Glencree (Irish: Gleann Crí) is a valley in the Wicklow Mountains in eastern Ireland. It is the second closest valley in the mountains to Dublin city, the first being Glencullen. The River Dargle flows down the valley, which rises to a height of about 400 metres (1,312 feet). The foot of the valley is site of the village of Enniskerry.

The top of the glen emerges onto the military road, constructed by the British Army in the early 19th century in order to hunt down the United Irishmen guerrillas, holding out in the mountains after the Irish Rebellion of 1798. A barracks was built at Glencree, just off the road in 1806. With the end of the Napoleonic Wars in 1815, the building was vacated by the British Army.

In 1858 the buildings were converted into a reformatory school.

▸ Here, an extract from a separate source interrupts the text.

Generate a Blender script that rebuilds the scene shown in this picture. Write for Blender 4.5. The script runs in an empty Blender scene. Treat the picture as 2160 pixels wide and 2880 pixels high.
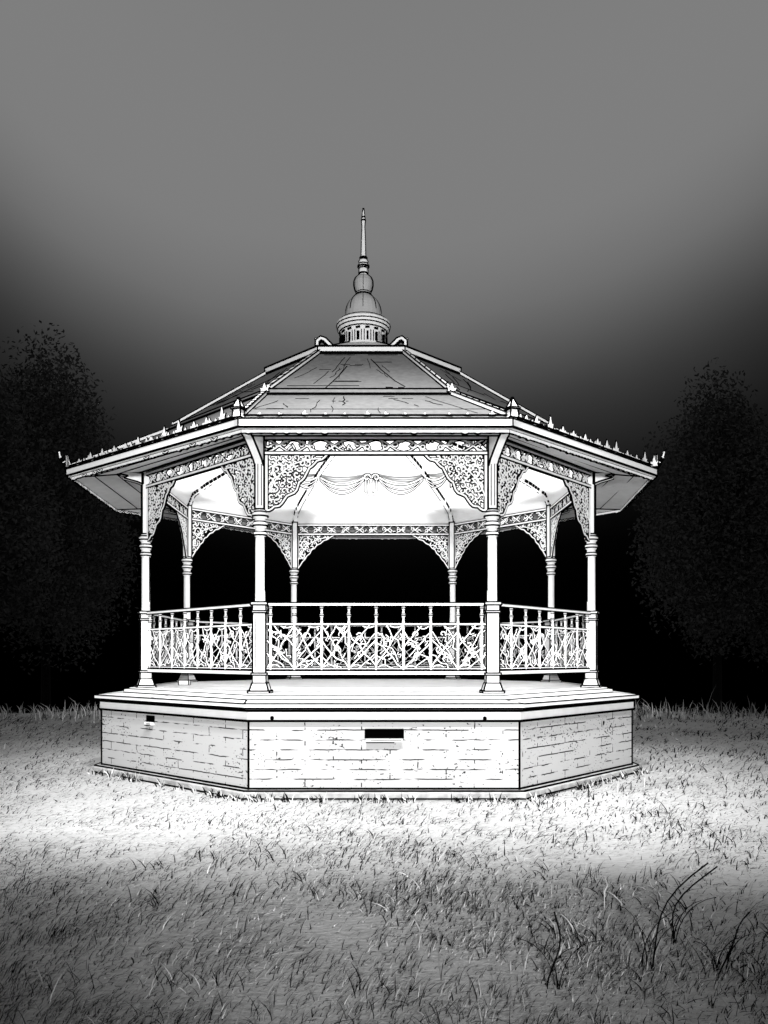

St. Kevin’s Reformatory was operated by the Oblates of Mary Immaculate (OMI). It closed in 1940.

It was used to house German prisoners of war during the First World War 1914-18, when Ireland was still part of the United Kingdom. During the Second World War, 1939–45, when Ireland was neutral, Glencree housed German Air Force pilots who crashed in Ireland as well as German agents who were captured trying to plan anti-British activities with the IRA.

Under Operation Shamrock the Irish Red Cross and the French Sisters of Charity cared for German and Polish war orphans here from 1945 to 1950.